The latest recommendation follows the spirit of that proposal by creating two 16-team playoff brackets, this time based on team records for the 1991 season.

The four teams with the best records in conference play in both the Southern Pacific and Northwest Valley conferences would advance to the 4-A playoffs. The Southern Pacific consists of traditional 4-A powers Banning, Carson and Dorsey, as well as San Pedro, Narbonne, Gardena, Crenshaw and Washington. The Northwest Valley, a 4-A conference last season, consists of Chatsworth, Cleveland, El Camino Real, Granada Hills, Kennedy, Reseda, San Fernando and Taft.

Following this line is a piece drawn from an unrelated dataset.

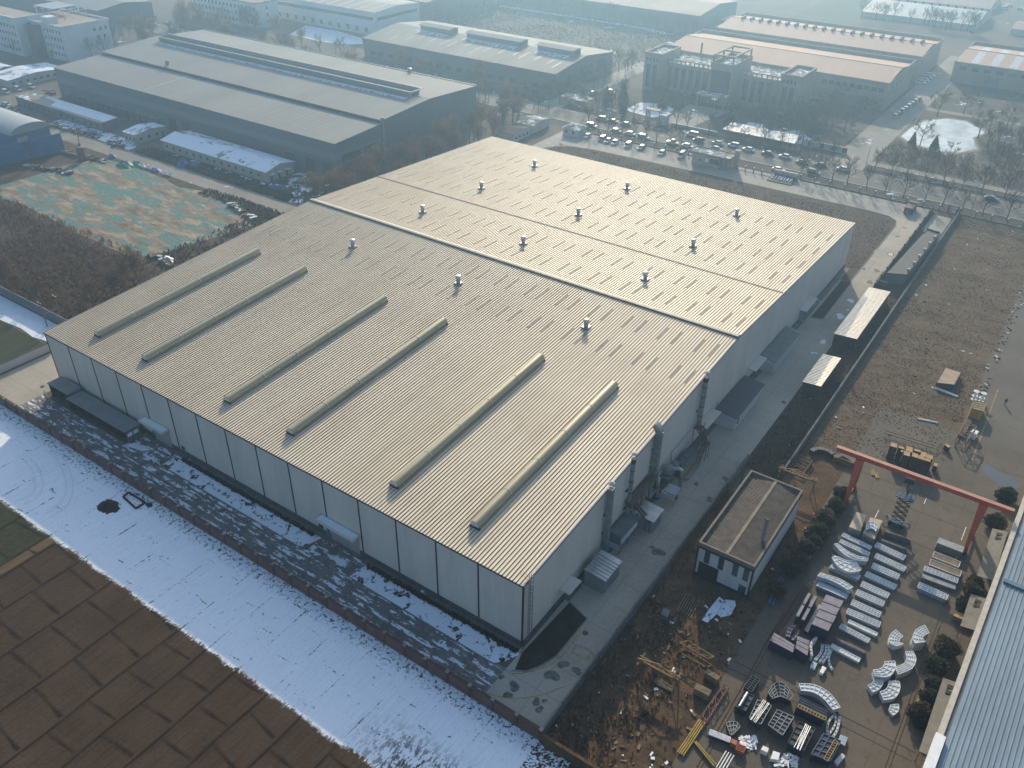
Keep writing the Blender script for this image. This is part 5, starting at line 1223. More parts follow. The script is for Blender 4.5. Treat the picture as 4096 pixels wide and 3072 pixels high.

The top two teams in the other four conferences would fill out the 16-team 4-A bracket. The 3-A bracket would consist of the teams with the fifth- and sixth-best records from both the Northwest Valley and Southern Pacific conferences, plus the third-, fourth- and fifth-place teams from the City’s other four conferences.

City Section Commissioner Hal Harkness finds merit in the new plan, saying that it judges teams based on their performance in the current season.

“I consider that a plus and it gets the best teams in the 4-A,” he said. “We prefer to have this wrapped up before the school year is over, but we’re not under a time crunch as long as we do it before the first day of the season in the fall.”